A year in 3D printing – 2019
So here we are at the start of a new year. Christmas was last week, and I imagine quite a lot of you got a new 3D printer from Santa and have been having fun with it. Hopefully our Christmas printer suggestions came in handy for some of you, too. We’d like to think we’ve helped with the country’s output of small plastic Star Wars figures and custom dog bowls.
What was the bigger picture for 3D printing in 2019, though? Well, it’s been pretty interesting! The technology is really going mainstream now, and it was used for some pretty impressive things last year. Let’s take a look at a few.
On the catwalk
Firstly, New York’s leading fashion show, the Met Gala, featured quite a few designs that featured 3D printing. US designer Zac Posen was responsible for most of it, including a transparent bustier, an elaborate collar decoration worn by actress Katie Holmes and simulated embroidery on Bollywood sensation Deepika Padukone’s outfit. Most impressive of all was an elaborate gown for supermodel Jourdan Dunn. This was based round a 3D-printed titanium cage sized to fit a 3D model of Dunn’s body, which served as a base for 21 large, flexible printed rose petals.
Big boys’ toys
The University of Maine decided to stick with printing plastic toys, but they got ambitious with the scale – and they also scooped three Guinness world records. First they built the world’s largest polymer 3D printer. Then they used it to print a 25-foot speedboat, which is both the largest 3D-printed boat and the largest solid printed object. Impressively, the 2.4-ton boat took just 72 hours to print. The printer itself uses wood-filled material derived from Maine’s forestry industry and has a 100x22x10-foot print volume. The university is already collaborating with the US Army to print rapidly deployable shelters.
Go with the flow
Chinese engineers also went large, printing the parts needed to build a river revetment almost 1,700 feet long near the port of Shanghai. Revetments protect river banks against undermining by the wash from ships, and traditionally they’ve been built of wood, stone or concrete blocks; 3D printing with a concrete compound allows custom block shapes to be rapidly made, so the revetment can follow the shape of the river bank more closely.

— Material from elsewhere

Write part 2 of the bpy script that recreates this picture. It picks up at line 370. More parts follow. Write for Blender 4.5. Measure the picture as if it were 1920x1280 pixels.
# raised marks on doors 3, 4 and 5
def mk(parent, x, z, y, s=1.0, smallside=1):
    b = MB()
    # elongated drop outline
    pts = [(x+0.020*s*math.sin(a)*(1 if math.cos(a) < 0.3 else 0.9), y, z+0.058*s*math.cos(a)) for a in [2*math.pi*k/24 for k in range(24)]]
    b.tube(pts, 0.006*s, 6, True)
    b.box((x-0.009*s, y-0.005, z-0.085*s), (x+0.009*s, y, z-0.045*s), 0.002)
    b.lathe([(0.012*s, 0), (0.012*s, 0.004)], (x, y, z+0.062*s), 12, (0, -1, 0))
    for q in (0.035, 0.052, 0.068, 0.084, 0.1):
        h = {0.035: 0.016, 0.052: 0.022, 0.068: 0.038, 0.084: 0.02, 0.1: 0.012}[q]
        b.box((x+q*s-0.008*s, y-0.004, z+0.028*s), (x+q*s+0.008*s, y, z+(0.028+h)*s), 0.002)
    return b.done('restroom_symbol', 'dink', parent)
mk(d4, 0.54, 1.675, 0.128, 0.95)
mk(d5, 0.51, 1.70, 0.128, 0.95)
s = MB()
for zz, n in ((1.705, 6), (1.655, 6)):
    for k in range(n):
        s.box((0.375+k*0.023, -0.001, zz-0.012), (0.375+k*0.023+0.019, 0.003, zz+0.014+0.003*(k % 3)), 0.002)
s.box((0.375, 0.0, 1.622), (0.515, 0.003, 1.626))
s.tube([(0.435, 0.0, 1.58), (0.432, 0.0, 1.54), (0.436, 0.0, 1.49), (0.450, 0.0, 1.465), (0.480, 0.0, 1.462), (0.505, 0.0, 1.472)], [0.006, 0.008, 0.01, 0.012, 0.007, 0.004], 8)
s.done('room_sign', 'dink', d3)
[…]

This makes it more durable and avoids causing unpredictable changes to the river’s flow.
Ship shape
Finally, Huntington Ingalls Industries-Newport News Shipbuilding has used a sophisticated metal printer they installed last year to create a new pipe assembly for one of the world’s ultimate high-performance systems – the nuclear-powered steam plant on a US Navy aircraft carrier. The deceptively small part (it’s about the size of a grapefruit) is a valve that lets water be drained from the carrier’s steam pipes while the reactor is running. That means it has to be precisely made to avoid leaks, and immensely strong to withstand steam pressures that can drive a 103,000-ton carrier at almost 40mph. The part will be installed on USS Harry S Truman later this year.
So, everything from fashion to fighting ships – 3D printing in 2019 is really staring to make its mark on industry. Additive manufacturing isn’t experimental anymore; it produces things that perform well in real applications, and it can make objects that are impossible to create using traditional methods. In the next few weeks we’ll take a look forward to what’s likely to happen in 2020; it should be exciting!